I’ve already touched upon this topic in one of my papers*, which lays the groundwork for an evergreen framework based on a threefold multi-label classification of both tools and methods. My “3A” model describes the roles of the distinct types of tools available to modern researchers, as well as the exact ways that they can influence and empower research in the fields of anthropology, history, archival science and cultural studies. Based around three main categories: automation, aggregation and augmentation, and containing a set of rules for creating personalized digital workflows and designing efficient data pipelines in various areas of humanities research, it can act as a useful instrument when planning out research to come, or responsibly enhancing existing workflows that rely mostly on “traditional” methods with newfound digital solutions.

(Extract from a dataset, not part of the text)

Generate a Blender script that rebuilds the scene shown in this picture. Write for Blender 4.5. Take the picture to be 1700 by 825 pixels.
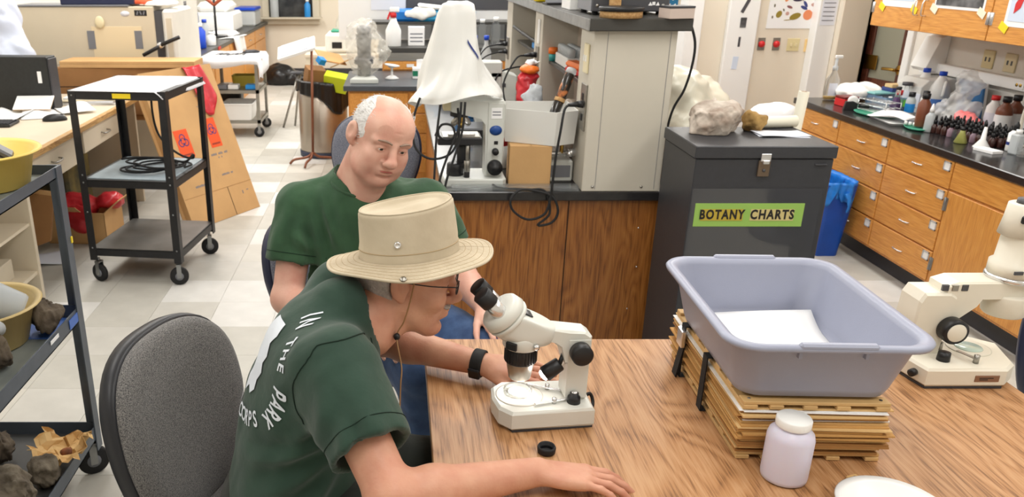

While my proposition is just one way to provide the modern researcher with a reliable frame of reference, it allows them to do more and make the most of their available time and effort. This structured approach can be especially beneficial for individuals unfamiliar with the more advanced digital toolsets available in their particular discipline. Ultimately, the main value of this way of thinking lies in offering a clear methodological orientation without ever closing the door on creative experimentation.
*Original in Polish, translation on the way.